Legendary Performances – Merle Haggard (Shout! Factory DVD)
Picture:
C+ Sound: C+ Extras: C+ Compilation: B-
Even
today, Merle Haggard is so deeply a Country Music artist that as of late 2008,
his only Pop Top 40 hit is If We Make It
Through December in 1974! As the
genre was sold down the river in the 1990s, he remained a rebel and an artist
of some contradictions. Legendary Performances – Merle Haggard
is the latest entry in the Shout! Factory Country DVD compilation collection
and features Haggard singing the following hits from various TV appearances:
1)
Branded Man
2)
The Bottle Let Me Down
3)
Swinging Doors
4)
Mama Tried
5)
I Started Loving You Again
6)
I Take A Lot Of Pride In What I Am
7)
The Fightin’ Side Of Me
8)
Okie From Muskogee
9)
Daddy Frank (The Guitar Man)
10) Workin’ Man Blues
11) Movin’ On (Theme From The TV Series)
12) The Roots Of My Raising
13) Ramblin’ Fever
14) That’s The Way Love Goes
15) San Antonio Rose
He also
had 38 #1 Country hits, eight of which are among the well-known hits of his
above.
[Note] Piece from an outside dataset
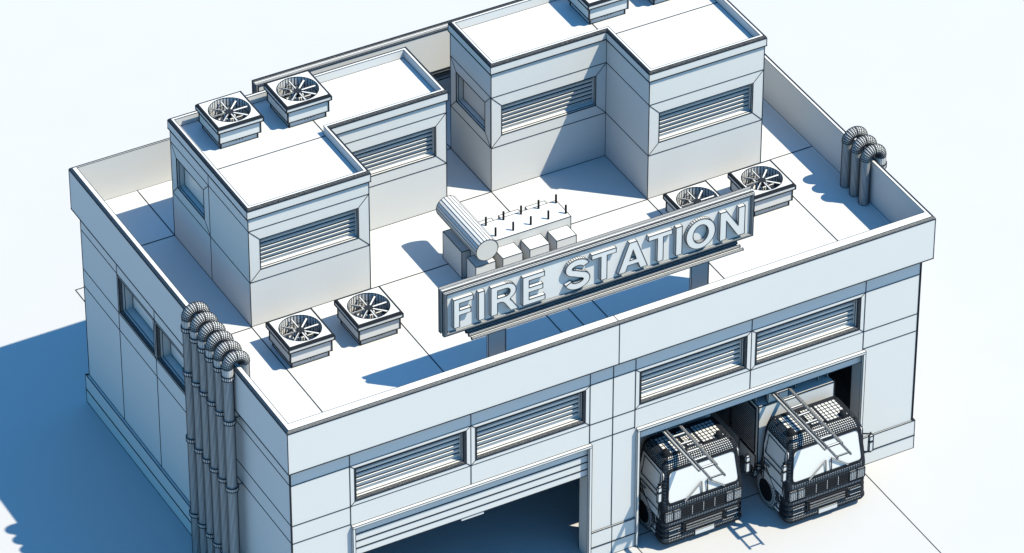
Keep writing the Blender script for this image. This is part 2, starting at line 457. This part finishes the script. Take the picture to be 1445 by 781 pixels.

Most amusing are tracks 7 &
8, the former being a pro-American patriotic song that would seem to be very
Right Wing and denounce the counterculture, while the latter may seem to follow
in its footsteps, but became notorious as a song that was considered pro-drug/pro-counterculture
no matter what it said and furthered the myth of fun-loving moonshiners always
being chased from the law years before The
Dukes Of Hazzard or Smokey & The
Bandit. But Haggard’s music was more
than just a few singles with controversy or hooks.
They
painted a portrait of another side of American life and living, having done so
now for 45 years and as this arrives on DVD, Haggard was having some health
troubles. However, it is just one more
chapter for one of Country Music’s greatest survivors and storytellers, no
matter what you think of his ideas or points of view. To his credit, the man once pardoned by
Ronald Reagan wrote songs criticizing the second President Bush a few years
before I’m Always On A Mountain When I
Fall showed up in Brokeback Mountain,
proving he was a rebel from start to finish.
This compilation is a great introduction to the artist, the man and his
music.
The 1.33
X 1 image is soft throughout, but the earlier clips have some good color to
make up for that, while the later clips get slowly sharper as they become
newer. The Dolby Digital 2.0 sound is
usually monophonic, though later clips are slightly stereo at best. Extras include a 1981 interview and a clip of
his 1994 induction onto The Country Music Hall Of Fame.